Os países podem tentar mitigar os efeitos do aquecimento, mas arrefecer as coisas é caro. Em Singapura, o ar condicionado consome 40% da energia usada em edifícios. Se nada for feito para deter o aquecimento global, o mundo verá um aumento de 83% no consumo de energia elétrica entre 2010 e 2100, simplesmente devido ao maior uso de ar condicionado, ventiladores e refrigeração, de acordo com um artigo publicado na revista PNAS em março por Lucas Davis e Paul Gertler. Richard Tol, da Universidade de Sussex, recorda que as residências e escritórios em países frios são construídos para conservar o calor, com grandes janelas viradas a sul. Recondicionar tais edifícios poderia ajudar a manter as pessoas frescas, mas a grande custo.

Existem muitas outras formas, é claro, como o aquecimento global vai prejudicar os países ricos, além de queda da produtividade ligada a temperaturas mais elevadas. A mudança climática não só irá aquecer o planeta, mas irá levar ao aumento do nível do mar e a um aumento de condições meteorológicas extremas, tais como furacões. Uma vez que muitas grandes cidades estão na costa, vão requerer proteção. Os economistas ambientais já trabalham há décadas nos cálculos relacionados com o “fim do mundo”, como por exemplo na questão se seria melhor construir defesas contra inundações caras para a área de negócios de Singapura ou deixá-la ser inundada.
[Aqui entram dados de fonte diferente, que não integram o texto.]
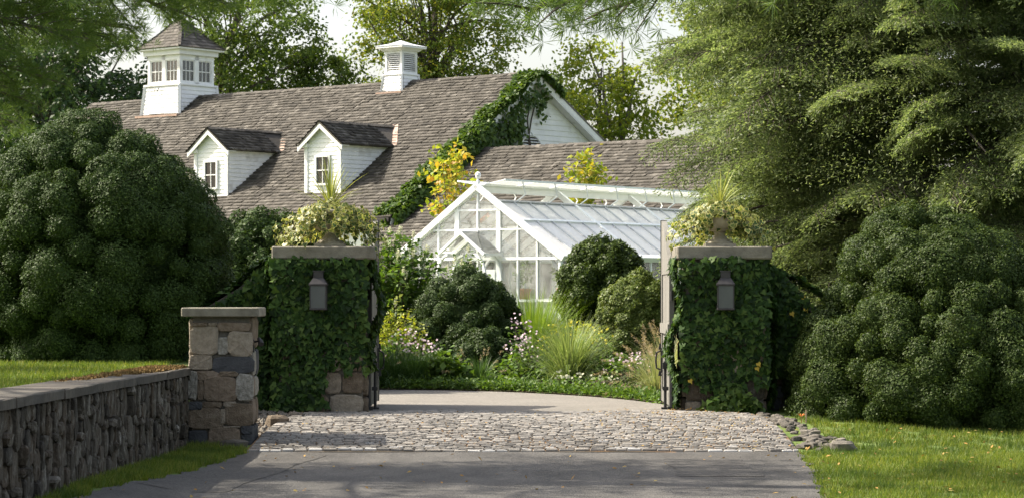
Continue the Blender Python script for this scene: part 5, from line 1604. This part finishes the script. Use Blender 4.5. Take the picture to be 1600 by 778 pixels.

Além disso, mesmo que os países ricos consigam afastar os piores efeitos do aquecimento global, eles ainda sentiriam as suas repercussões. O comércio com lugares mais vulneráveis ​​cairia; os refugiados proliferariam. A conferência do clima em Paris em dezembro deve chegar a políticas para evitar tais resultados. As novas conclusões sobre o impacto das altas temperaturas funestas devem dar aos países ricos um incentivo extra para se comprometerem.